[TRE-general] Repeat histories
Rici Lake
rici at ricilake.net
Tue Feb 20 22:12:58 EET 2007
Chris Kuklewicz wrote:
> Further optimizations I have yet to implement:
>
> () When there is only one NFA state that has an orbit record for a
> *-operator
> that starts at position x0 then there is not yet any ambiguity, and
> even if this
> splits into different NFA states in the future their shared history
> will not
> disambiguate them. Thus the orbit record can be compressed to just
> the most
> recent iteration's offset as long as there is only one NFA state for
> this
> *-operator with the original starting position x0.

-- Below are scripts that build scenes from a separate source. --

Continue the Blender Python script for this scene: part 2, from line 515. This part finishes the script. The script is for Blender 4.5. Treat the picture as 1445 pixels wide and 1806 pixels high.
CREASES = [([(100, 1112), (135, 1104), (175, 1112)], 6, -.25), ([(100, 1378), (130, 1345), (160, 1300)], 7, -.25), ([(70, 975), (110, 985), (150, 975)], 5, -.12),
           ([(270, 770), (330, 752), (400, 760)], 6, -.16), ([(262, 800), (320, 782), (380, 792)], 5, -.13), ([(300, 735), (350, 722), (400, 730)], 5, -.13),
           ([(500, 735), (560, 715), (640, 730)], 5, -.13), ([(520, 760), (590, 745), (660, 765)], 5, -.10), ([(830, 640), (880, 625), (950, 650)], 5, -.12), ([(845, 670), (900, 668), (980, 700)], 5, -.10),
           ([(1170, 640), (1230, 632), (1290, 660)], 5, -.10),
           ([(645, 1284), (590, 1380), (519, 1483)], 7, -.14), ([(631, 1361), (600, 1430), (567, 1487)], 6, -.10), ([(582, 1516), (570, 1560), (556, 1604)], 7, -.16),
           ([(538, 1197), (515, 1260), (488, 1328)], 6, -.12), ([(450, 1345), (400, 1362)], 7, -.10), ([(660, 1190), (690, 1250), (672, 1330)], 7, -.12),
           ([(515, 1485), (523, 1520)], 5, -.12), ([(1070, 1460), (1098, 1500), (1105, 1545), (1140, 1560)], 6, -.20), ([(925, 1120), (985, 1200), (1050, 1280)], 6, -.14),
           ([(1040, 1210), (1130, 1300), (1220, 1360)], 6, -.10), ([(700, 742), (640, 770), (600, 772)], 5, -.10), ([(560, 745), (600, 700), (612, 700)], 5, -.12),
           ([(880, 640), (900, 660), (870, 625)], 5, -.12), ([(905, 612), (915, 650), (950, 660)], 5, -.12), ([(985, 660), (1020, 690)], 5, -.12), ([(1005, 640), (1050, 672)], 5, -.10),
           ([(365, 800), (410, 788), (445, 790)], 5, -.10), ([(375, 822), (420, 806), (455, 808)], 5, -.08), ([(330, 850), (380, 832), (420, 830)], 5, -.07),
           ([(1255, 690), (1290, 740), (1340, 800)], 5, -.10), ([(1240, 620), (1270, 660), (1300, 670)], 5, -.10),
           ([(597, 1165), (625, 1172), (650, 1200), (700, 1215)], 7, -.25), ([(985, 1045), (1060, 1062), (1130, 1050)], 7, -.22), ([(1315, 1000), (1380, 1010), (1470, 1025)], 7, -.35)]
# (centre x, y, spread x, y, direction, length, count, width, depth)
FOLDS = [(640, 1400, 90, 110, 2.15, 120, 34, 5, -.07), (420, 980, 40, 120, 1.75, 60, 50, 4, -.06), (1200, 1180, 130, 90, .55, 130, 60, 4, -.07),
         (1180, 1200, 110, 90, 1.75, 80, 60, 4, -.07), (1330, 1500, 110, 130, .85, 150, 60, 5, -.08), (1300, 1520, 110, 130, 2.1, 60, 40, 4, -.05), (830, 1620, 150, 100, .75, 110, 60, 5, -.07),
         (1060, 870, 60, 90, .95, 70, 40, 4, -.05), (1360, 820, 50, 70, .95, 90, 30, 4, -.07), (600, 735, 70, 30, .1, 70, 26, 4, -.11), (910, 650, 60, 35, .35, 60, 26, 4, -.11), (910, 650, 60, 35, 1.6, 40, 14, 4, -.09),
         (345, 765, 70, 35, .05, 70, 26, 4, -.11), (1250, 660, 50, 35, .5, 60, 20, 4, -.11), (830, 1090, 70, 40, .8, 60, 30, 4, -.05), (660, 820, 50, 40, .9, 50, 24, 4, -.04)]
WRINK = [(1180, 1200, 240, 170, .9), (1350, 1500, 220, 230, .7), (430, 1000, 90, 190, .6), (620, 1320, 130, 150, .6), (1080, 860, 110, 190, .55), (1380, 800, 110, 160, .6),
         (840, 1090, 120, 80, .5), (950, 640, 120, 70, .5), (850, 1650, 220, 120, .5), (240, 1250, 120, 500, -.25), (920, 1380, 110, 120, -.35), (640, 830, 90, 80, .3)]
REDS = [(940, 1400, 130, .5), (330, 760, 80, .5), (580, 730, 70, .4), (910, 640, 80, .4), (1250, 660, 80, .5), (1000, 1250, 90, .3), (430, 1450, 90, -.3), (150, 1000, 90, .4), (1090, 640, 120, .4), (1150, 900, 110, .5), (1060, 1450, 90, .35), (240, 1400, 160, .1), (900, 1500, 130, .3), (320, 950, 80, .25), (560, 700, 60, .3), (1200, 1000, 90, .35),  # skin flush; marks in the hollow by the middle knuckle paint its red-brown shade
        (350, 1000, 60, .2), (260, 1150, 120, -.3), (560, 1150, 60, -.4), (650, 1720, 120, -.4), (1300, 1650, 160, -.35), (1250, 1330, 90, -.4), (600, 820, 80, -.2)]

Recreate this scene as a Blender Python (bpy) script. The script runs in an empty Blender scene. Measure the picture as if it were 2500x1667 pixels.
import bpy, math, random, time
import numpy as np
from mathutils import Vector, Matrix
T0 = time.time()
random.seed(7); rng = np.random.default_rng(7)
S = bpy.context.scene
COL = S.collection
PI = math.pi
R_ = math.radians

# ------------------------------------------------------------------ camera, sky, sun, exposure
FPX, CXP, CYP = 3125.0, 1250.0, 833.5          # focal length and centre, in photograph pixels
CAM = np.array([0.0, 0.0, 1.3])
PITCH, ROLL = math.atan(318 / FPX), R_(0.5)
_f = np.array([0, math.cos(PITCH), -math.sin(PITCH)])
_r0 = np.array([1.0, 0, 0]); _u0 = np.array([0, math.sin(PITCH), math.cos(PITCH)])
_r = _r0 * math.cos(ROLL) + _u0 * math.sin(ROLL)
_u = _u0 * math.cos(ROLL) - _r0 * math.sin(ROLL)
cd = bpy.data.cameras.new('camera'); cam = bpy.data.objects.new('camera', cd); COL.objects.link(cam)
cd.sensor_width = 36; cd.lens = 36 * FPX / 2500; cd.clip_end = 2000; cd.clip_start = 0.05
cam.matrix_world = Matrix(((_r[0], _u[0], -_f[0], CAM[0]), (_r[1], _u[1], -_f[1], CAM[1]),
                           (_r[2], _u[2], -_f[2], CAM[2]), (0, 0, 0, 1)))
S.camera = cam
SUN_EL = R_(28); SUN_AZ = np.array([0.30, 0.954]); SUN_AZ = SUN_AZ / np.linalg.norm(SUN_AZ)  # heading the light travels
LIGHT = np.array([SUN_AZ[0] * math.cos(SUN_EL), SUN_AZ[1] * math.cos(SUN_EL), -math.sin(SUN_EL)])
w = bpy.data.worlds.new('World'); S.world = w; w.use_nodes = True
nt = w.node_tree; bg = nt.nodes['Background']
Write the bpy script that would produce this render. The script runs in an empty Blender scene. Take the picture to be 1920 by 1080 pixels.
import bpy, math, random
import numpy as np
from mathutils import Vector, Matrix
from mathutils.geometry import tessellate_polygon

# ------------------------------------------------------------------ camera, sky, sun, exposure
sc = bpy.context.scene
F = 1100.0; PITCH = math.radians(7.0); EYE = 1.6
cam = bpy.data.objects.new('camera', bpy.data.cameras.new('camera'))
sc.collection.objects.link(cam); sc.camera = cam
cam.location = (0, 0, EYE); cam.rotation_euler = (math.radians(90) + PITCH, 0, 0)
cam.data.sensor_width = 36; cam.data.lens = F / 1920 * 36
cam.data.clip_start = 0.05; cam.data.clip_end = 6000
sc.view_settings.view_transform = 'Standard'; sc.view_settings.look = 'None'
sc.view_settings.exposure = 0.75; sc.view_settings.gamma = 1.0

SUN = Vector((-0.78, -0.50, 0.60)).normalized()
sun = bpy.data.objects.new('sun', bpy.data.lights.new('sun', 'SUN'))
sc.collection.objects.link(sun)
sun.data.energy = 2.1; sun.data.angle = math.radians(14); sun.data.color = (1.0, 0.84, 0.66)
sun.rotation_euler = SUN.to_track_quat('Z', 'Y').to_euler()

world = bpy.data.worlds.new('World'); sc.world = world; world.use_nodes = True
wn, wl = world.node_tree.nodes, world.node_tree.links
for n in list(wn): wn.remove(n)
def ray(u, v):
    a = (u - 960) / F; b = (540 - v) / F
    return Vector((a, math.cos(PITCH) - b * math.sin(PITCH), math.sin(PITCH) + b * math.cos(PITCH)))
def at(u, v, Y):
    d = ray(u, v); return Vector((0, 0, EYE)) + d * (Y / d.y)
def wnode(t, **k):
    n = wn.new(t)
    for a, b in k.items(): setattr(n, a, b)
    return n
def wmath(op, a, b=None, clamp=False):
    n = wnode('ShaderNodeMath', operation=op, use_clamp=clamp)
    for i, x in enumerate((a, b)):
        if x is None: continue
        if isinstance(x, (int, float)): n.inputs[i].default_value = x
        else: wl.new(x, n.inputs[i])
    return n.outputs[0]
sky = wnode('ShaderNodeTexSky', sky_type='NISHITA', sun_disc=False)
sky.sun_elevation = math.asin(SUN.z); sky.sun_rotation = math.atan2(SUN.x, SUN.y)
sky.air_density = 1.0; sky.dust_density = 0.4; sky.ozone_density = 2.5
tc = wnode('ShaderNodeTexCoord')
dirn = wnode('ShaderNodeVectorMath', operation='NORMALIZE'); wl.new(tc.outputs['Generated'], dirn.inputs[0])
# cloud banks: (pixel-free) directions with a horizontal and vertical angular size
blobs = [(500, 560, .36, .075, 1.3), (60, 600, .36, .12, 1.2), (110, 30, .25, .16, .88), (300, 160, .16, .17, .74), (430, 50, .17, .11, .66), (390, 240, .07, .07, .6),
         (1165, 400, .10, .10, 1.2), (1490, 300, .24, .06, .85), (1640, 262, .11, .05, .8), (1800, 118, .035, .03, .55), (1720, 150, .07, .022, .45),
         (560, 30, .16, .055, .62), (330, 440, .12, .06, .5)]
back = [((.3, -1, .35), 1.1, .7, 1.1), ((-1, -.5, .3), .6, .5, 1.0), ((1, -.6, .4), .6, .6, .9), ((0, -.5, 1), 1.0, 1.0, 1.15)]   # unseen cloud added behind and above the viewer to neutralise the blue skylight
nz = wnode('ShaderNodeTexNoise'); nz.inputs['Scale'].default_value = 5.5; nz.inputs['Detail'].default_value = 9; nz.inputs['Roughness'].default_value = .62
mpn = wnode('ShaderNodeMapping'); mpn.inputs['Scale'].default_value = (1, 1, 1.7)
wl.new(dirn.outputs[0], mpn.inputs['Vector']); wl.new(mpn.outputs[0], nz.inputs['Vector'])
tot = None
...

That's very clever. Congrats.
Here's a possible improvement:
At any moment in the scan, there are at most M active histories, where
M is the number of states in the machine. Each repetition operator can
appear at most in each history, so there are at most M*R active
repetition operators.
Suppose at any moment, these are correctly sorted by ordinal. Not all
the histories are comparable, of course (they might start at different
points), but we're only interested in ensuring that the comparable ones
are in order, so "correctly sorted" only needs to be true for
comparable histories.
Now, consider a single history, as we compute the state transitions for
an incoming character. There are four possible transitions:
1) Loop back to another repeat of a repetition
2) Continue in the same repetition
3) Finish a repetition
4) Start a new repetition
The interesting cases are (1) and (2). Suppose both are possible; then
the history corresponding to (1) is certainly worse than the repetition
corresponding to (2). We only need to ensure that the histories are
correctly ordered with respect to this pair of transitions.
So we compute the new ordinal as twice the old ordinal in case (1) and
as twice the old ordinal plus one in case (2). That will correctly
maintain the ordering relationship, but it doubles the range of the
ordinals so we cannot do it indefinitely. Consequently, when some
transformed ordinal gets close to overflow, say 2^30, we need to
renumber all of the ordinals for that repetition back to the minimum
range.
Note that in case (4) we can start the new history with an arbitrary
ordinal, say 1, since all repetitions created at the same position are
equal.
The cost will be the cost of the periodic sorts, which in the worst
case is O(R*M*log M). But we can reasonably hope that these will be
relatively rare, and that there will be considerably fewer than M
active histories for a particular repetition at a particular moment. In
particular, in well-behaved regular expressions, there will only be one
active history, and the sort becomes trivial.